Неразгаданный апокриф Баркова
Ни один испорченный ум никогда не понял ни одного слова; и приличные слова ему ни на пользу, так слова и не особенно приличные не могут загрязнить благоустроенный ум, разве так, как грязь марает солнечные лучи и земные нечистоты — красоты неба.
Боккаччо. «Декамерон». Заключение автора
Несмотря на великие преимущества, коими пользуются стихотворцы (признаться: кроме права ставить винительный вместо родительного и еще кой-каких, так называемых поэтических вольностей, мы никаких особенных преимуществ за русскими стихотворцами не ведаем) — как бы то ни было, несмотря на всевозможные их преимущества, эти люди подвержены большим невыгодам и неприятностям. Зло самое горькое, самое нестерпимое есть звание и прозвище, которым он заклеймен и которое никогда от него не отпадает. Публика смотрит на него, как на свою собственность; по ее мнению он рожден для пользы и удовольствия…
А. С. Пушкин
Богатство, славу, пышность, честь — я презираю…
И. С. Барков
В литературе, как всегда, царит хаос. Нравственность агонизирует. В мирах Эпикура разбирают булыжник, а поэты наспех сбивают подмостки для бессмертия.

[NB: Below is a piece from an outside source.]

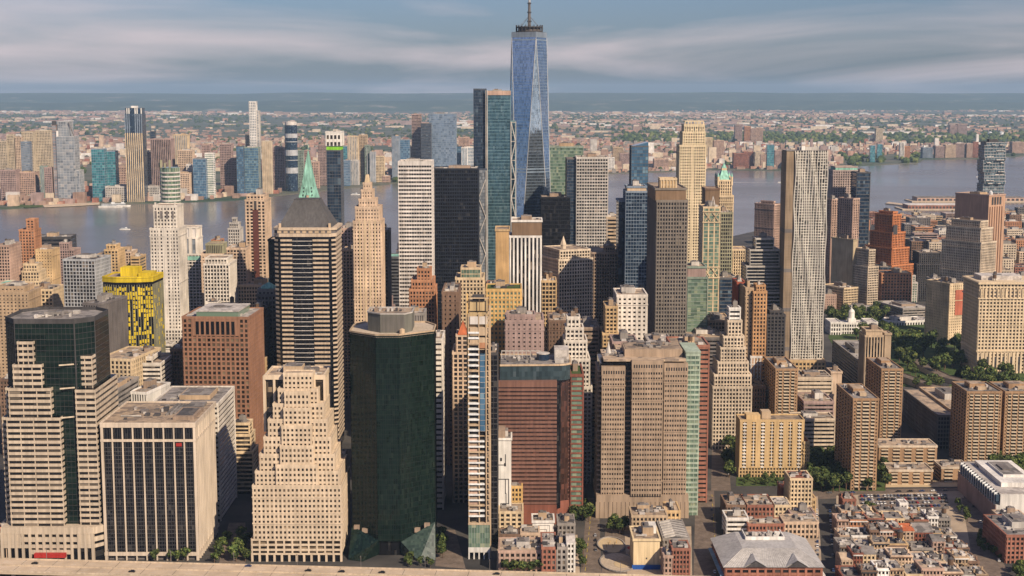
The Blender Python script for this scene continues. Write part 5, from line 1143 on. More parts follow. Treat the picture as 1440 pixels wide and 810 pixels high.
def low_wing(label, Y, x0, x1, yt, dep, rz=0):
    zt = pz(yt, Y); a_, b_ = pxX(x0, Y, zt), pxX(x1, Y, zt); w = (b_ - a_) / 2; B = Bld('apartment_block', label, Y, (a_ + b_) / 2, 'apartment block', 'low brick apartment wings', rz); FOOT.append((a_, b_, Y, Y + dep))
    n = max(2, int(round(zt / 3))); h = zt / n; B.cell = (2.5, 2.5, 3); p = rect(-w, w, 0, dep); B.m('windows').prism(offset_poly(p, -.8), 0, zt - .2, 'glass'); nb = max(2, int(2 * w / 9)); sg = 2 * w / nb
    for k in range(nb + 1): x = -w + sg * k; B.m('brick_wall').box(max(-w, x - sg * .2), min(w, x + sg * .2), -.2, 2, 0, zt, 'brickbrown')
    for j in range(n): B.m('wall').box(-w, w, .3, dep, j * h, j * h + h * .4, 'brickbrown')
    for j in range(n):
        for k in range(nb): unit('balcony', 'balc', B.root, -w + sg * (k + .2), -w + sg * (k + .8), -1.0, .5, j * h, j * h + 1)
    B.cap(p, zt, 'limestone', 'roof_tan', 1.0, .3); B.plant(-w + 1, w - 1, 1, dep - 1, zt, random.Random(int(x0)), 5, 0, big=False); B.done()
low_wing('low brick wing nearest the car park, left of the zigzag building', 1205, 1250, 1312, 662, 24); low_wing('low brick wing nearest the zigzag building', 1212, 1324, 1364, 658, 24)
low_wing('low brick wing between the two left apartment towers and the garage', 1250, 1236, 1318, 628, 26); low_wing('low terrace strip behind the grove', 1330, 1128, 1172, 616, 22)
def yellow_slab():
    Y = 1228; zt = pz(592, Y); a_, b_ = pxX(1041, Y, zt), pxX(1131, Y, zt); w = (b_ - a_) / 2; B = Bld('apartment_tower', 'wide yellow brick apartment slab with white balcony stacks above a small garden', Y, (a_ + b_) / 2, 'apartment tower'); FOOT.append((a_, b_, Y, Y + 26))
    wall_mat('ybrick', (.52, .36, .18), var=.14); n = 17; h = zt / n; B.cell = (2, 2, h)
    p = rect(-w, w, 0, 22); B.m('windows').prism(offset_poly(p, -.5), 0, zt - .3, 'glass_warm')
    nb = 7; sg = 2 * w / nb
    for k in range(nb + 1): x = -w + sg * k; q = sg * .27; B.m('brick_wall').box(max(-w, x - q), min(w, x + q), -.3, 2, 9, zt, 'ybrick')
    for k in range(nb):
        x0, x1 = -w + sg * (k + .27), -w + sg * (k + .73); B.m('mullion').box((x0 + x1) / 2 - .25, (x0 + x1) / 2 + .25, -.1, 1, 9, zt, 'offwhite')
        for j in range(3, n): B.m('sill_wall').box(x0, x1, -.05, 1, j * h, j * h + h * .42, 'ybrick')
        if k % 2 == 0:
            for j in range(3, n): unit('balcony', 'offwhite', B.root, x0 + .3, x1 - .3, -.9, .3, j * h, j * h + .8)
    B.m('base_band').box(-w - .1, w + .1, -.5, 10, 8.4, 9.4, 'ybrick')
    for i in range(22): x = -w + 2 * w * i / 21; B.m('base_pier').box(x - .5, x + .5, -.3, .6, 0, 9, 'ybrick')
    for j in (2.6, 5.6): B.m('base_band').box(-w, w, -.2, .6, j, j + 1, 'ybrick')
    B.m('side_wall').box(-w - .3, -w + .4, 0, 22, 0, zt, 'ybrick'); B.m('side_wall').box(w - .4, w + .3, 0, 22, 0, zt, 'ybrick'); B.cap(p, zt, 'ybrick', 'roof_tan', 1.3, .3)
    unit('penthouse', 'ybrick', B.root, -w * .78, -w * .34, 5, 16, zt, zt + 4.2); unit('penthouse', 'sand', B.root, -w * .28, 0, 8, 18, zt, zt + 6.5)
    q = (b_ - (a_ + b_) / 2); B.block(rect(q + .3, q + 4.5, -1, 20), 0, pz(622, Y), 'ybrick', 'glass_warm', edges=(0, 1, 3), fl=3, bay=2, sp=.5, pw=.4, roof='roof_red'); B.done()
yellow_slab()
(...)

И тут на авансцене возникает Барков.
Он со всей молодостью обрушивается на фанфаронство и благочестие. Все эти господа и дамы, все эти пламенные любовники и законченные волокиты предстают во всей своей красе, предлагая воплотить самые нескромные желания.
Я видел, как один критик (порождение страсти извозчика и разговорчивой прачки) чуть ли не плакал, читая эти забавные и поучительные святотатства. Он был возмущен и называл сочинения поэта кощунством. Бедняге, как видно, необходимо было во что-то верить.
Выплеснуть за борт все эти сладострастные отравы — значит, унизить литературу. Неприятие эротических безумств равносильно самоубийству. Отвернуться от них — все равно, что сделать еще один шаг к собственной погибели.
Быть может, поэзия Ивана Баркова некоторым покажется игрой, чувственной гимнастикой, фехтованием в пустоте. Как же они будут наказаны!
Любой сноб, лишенный воображения, обречен подобно нашему критику превратиться в несчастнейшего из смертных и сделать несчастными своих близких. В двенадцать лет он полезет под юбку своей сестры, и, если случай не возвысит его над уровнем заурядных судеб, он, не дожив до сорока, испустит дух над очередным пасквилем.
Он изгнал чувство из своего сердца, и в наказание чувство отказывается вернуться к нему. Самое лучшее, что может послать ему судьба — это жестокий удар, которым природа поставит его на место.
Все чувства и все восторги заказаны этому человеку. Если же Господь по ошибке пошлет ему жену, этот посредственный господин будет унижать и растлевать ее, исходя из своих убогих представлений о добре и зле.
Необузданное пристрастие к морали порождает чудовищные и неведомые крайности. Не отсюда ли нелюбовь иконоборцев и мусульман к изображениям божества! Кто объяснит всю глубину раскаянья св. Августина, когда он отшатнулся от своего прошлого?
Удивительным человеком был Барков. Его стихи, если разобраться, это дифирамбы и панегирики. Даже простоватость и грубость, коими он наделял своих героев, служат к их чести и украшению. Словом, это ангельские сердца и светлые головы, напрочь потерявшие стыд.
Изображение реального, живого крестьянина — нелепая прихоть Спиридона Дрожжина; заглядывать в замочную скважину распорядителей жгучих нег позволительно лишь кабацкому завсегдатаю Баркову. Ведь показав без прикрас все пороки неутомимого лейб-улана — он, как это ни жестоко! — рискует всего лишь ослабить его боевой дух.
Вся несуразность и изобретательность, все чудачества и все запредельные мечты проступают в действиях его героев. Все они жертвы собственных порочных наклонностей.
Барков с легким сердцем рисует устрашающие, гротескные, шутовские картины. Никто, как Барков, не знал и не любил этот мир. Он не только проник в его альковные тайны, но вошел в доверие к его женам и любовницам. Он разделил с ними по-братски их тоску, одиночество, восторги и наслаждения.
Подобно тому, как Молиер вытеснил в свое время «Мениппову сатиру», Барков со всем темпераментом и пылом выставил за дверь сумароковскую музу, кряжистую и грузную торговку с Охотного ряда.
Именно Барков перевернул тогдашний литературный мир вверх дном. Даже спустя три столетия его победа выглядит ошеломляющей. И великий Ломоносов, бессмертный собутыльник Ивана Семеновича, почувствовал это один из первых.